(Rows from a 3D scene dataset)
----------------------------------------

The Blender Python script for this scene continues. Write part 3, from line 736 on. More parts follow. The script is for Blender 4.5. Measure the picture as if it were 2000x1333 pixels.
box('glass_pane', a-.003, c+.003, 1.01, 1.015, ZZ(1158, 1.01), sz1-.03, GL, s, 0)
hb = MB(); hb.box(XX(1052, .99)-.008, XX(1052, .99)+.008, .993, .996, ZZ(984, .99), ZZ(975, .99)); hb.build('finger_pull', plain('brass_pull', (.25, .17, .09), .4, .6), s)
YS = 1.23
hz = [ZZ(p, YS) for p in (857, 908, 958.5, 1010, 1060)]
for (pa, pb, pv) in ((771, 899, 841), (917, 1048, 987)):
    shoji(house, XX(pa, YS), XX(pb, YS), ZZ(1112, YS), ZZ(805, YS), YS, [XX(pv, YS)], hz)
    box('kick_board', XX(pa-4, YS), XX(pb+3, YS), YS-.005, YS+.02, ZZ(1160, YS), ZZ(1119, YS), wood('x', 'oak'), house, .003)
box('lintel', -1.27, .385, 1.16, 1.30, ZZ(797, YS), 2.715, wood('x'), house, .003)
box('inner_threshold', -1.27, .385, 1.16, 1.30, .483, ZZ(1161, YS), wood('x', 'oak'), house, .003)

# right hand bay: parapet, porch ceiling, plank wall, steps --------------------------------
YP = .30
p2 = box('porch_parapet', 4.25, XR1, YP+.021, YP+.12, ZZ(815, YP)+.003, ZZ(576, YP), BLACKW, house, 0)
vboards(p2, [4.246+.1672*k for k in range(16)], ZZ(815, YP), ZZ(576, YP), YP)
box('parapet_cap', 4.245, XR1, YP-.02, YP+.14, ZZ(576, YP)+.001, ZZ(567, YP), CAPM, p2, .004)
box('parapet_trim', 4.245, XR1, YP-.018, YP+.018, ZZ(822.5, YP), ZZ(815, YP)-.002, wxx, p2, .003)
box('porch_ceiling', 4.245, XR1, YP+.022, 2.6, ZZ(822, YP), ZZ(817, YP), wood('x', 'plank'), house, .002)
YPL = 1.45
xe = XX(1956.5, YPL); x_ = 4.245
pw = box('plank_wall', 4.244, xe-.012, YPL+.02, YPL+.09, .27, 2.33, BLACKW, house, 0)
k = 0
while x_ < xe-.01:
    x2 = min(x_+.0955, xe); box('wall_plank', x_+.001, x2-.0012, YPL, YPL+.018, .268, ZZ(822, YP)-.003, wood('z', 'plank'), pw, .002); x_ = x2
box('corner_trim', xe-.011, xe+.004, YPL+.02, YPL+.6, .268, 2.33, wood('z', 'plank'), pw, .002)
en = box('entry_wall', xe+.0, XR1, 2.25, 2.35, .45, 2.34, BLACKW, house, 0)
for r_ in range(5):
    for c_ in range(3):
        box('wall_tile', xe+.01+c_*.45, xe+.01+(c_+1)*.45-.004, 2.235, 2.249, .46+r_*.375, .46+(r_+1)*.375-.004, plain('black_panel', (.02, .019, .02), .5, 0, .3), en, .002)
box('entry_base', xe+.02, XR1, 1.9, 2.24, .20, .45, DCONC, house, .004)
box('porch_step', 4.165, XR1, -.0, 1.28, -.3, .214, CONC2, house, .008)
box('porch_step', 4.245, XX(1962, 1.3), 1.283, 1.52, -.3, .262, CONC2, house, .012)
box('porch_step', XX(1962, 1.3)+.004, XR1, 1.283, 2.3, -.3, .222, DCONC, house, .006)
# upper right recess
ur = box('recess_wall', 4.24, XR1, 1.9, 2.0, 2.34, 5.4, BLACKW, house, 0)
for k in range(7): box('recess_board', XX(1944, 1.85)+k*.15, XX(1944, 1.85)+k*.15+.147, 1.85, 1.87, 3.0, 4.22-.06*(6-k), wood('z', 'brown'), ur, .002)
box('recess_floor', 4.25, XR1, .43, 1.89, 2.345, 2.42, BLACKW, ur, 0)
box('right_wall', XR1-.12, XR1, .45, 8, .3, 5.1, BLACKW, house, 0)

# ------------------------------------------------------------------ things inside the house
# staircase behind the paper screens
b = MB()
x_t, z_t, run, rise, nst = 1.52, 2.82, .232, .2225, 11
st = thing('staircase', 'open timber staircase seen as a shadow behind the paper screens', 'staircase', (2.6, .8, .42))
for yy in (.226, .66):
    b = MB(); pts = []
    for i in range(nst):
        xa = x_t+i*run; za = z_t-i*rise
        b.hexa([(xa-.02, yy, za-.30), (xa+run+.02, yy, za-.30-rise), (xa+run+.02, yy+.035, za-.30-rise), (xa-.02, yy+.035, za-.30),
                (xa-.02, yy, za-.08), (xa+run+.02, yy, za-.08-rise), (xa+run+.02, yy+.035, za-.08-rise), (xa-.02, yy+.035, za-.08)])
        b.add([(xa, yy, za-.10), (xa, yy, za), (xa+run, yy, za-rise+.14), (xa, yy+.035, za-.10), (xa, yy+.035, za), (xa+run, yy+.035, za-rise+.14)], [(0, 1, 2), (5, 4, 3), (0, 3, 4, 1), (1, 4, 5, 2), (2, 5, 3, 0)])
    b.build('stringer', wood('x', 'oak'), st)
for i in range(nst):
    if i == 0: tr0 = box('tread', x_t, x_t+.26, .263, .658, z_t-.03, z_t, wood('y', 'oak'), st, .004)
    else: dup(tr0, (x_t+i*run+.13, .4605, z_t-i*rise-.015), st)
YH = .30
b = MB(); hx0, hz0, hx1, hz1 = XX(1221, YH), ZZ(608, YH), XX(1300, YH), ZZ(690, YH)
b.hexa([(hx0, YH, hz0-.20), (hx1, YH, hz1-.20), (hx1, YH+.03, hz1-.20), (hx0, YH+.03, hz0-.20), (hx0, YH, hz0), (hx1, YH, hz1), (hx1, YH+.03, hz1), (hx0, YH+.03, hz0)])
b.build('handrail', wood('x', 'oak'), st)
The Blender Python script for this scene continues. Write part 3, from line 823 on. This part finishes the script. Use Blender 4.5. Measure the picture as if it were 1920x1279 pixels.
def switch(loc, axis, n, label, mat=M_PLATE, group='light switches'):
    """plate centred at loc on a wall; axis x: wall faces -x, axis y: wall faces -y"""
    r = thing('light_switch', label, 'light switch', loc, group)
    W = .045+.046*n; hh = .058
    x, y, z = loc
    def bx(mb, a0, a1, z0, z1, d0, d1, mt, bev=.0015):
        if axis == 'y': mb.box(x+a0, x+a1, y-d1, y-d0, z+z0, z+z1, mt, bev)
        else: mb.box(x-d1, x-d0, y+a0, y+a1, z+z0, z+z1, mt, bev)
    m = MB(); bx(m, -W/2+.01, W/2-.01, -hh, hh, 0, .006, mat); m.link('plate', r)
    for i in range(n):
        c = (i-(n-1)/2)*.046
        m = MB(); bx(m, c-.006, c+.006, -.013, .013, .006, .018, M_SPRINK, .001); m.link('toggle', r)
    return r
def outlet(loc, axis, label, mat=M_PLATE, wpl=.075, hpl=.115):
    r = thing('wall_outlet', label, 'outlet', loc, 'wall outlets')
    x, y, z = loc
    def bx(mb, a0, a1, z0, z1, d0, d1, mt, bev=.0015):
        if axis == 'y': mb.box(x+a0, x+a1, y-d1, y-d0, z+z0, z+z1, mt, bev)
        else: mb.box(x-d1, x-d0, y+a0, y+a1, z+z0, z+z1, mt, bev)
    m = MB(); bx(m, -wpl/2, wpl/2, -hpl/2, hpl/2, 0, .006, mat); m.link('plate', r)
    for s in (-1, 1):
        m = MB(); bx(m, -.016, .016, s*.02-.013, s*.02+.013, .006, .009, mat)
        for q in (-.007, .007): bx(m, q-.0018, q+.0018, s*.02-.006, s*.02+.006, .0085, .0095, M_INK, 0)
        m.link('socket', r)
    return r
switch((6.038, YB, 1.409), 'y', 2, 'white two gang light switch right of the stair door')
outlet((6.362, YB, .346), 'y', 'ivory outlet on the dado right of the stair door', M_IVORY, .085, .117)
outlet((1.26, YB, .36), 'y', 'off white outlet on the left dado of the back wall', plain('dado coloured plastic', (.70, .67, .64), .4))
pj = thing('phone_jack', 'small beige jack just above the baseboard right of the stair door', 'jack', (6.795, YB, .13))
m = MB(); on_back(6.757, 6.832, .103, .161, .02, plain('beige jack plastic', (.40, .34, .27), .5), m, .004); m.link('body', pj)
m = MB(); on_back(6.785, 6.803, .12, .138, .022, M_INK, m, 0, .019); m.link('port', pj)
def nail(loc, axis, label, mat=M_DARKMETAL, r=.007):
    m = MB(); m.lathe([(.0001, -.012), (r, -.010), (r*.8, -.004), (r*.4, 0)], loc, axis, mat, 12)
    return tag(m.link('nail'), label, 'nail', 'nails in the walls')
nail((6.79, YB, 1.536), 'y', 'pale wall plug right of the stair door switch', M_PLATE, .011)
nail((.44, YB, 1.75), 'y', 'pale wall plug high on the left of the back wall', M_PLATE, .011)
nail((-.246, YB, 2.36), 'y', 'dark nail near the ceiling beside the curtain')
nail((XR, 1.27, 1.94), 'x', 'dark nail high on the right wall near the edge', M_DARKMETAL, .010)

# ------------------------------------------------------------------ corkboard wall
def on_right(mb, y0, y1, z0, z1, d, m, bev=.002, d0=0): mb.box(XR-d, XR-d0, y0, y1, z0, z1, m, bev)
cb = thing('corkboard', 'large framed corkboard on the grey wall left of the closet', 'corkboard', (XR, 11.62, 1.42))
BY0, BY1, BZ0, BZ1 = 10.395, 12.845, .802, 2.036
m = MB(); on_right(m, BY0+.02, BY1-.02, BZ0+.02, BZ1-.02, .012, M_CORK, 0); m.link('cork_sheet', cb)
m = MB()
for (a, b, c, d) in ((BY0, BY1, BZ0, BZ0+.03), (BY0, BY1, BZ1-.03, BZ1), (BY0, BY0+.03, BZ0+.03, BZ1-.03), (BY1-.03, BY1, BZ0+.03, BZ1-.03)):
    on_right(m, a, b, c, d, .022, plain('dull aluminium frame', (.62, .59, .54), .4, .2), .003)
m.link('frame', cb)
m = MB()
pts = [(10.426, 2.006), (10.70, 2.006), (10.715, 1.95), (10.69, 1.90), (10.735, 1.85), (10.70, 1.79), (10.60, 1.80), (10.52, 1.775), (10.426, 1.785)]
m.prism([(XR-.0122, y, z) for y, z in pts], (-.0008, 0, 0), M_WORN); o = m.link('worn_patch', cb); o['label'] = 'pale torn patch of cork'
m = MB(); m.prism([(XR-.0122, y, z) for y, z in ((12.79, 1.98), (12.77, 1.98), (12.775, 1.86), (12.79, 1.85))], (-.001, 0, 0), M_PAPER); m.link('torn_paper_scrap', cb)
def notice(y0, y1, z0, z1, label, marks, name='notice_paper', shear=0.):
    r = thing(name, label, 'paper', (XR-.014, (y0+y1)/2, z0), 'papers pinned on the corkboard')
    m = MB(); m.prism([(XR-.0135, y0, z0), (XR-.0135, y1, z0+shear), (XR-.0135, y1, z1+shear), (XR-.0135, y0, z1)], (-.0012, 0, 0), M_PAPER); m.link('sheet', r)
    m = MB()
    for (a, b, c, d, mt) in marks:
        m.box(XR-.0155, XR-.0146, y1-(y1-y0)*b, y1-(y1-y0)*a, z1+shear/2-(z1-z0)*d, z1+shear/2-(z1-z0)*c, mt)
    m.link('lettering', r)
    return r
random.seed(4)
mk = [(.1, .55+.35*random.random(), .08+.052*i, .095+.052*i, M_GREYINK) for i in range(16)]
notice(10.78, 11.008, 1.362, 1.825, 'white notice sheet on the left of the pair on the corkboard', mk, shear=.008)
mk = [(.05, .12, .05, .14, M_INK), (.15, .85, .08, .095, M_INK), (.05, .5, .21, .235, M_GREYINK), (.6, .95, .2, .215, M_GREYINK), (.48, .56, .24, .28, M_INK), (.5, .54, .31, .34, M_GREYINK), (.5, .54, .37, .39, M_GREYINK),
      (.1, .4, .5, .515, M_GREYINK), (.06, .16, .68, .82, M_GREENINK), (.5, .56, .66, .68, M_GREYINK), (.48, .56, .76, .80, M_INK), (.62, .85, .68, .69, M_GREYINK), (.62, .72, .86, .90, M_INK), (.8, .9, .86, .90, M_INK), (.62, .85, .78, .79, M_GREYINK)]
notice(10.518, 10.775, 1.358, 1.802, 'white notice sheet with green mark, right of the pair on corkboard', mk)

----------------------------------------

■ What to do ■
Set down each line of the material verbatim, from the first line through the line that contains "ZZ(1161, YS), wood('x', 'oak'), house, .003)".

■ Answer to the exercise ■
The Blender Python script for this scene continues. Write part 3, from line 736 on. More parts follow. The script is for Blender 4.5. Measure the picture as if it were 2000x1333 pixels.
box('glass_pane', a-.003, c+.003, 1.01, 1.015, ZZ(1158, 1.01), sz1-.03, GL, s, 0)
hb = MB(); hb.box(XX(1052, .99)-.008, XX(1052, .99)+.008, .993, .996, ZZ(984, .99), ZZ(975, .99)); hb.build('finger_pull', plain('brass_pull', (.25, .17, .09), .4, .6), s)
YS = 1.23
hz = [ZZ(p, YS) for p in (857, 908, 958.5, 1010, 1060)]
for (pa, pb, pv) in ((771, 899, 841), (917, 1048, 987)):
    shoji(house, XX(pa, YS), XX(pb, YS), ZZ(1112, YS), ZZ(805, YS), YS, [XX(pv, YS)], hz)
    box('kick_board', XX(pa-4, YS), XX(pb+3, YS), YS-.005, YS+.02, ZZ(1160, YS), ZZ(1119, YS), wood('x', 'oak'), house, .003)
box('lintel', -1.27, .385, 1.16, 1.30, ZZ(797, YS), 2.715, wood('x'), house, .003)
box('inner_threshold', -1.27, .385, 1.16, 1.30, .483, ZZ(1161, YS), wood('x', 'oak'), house, .003)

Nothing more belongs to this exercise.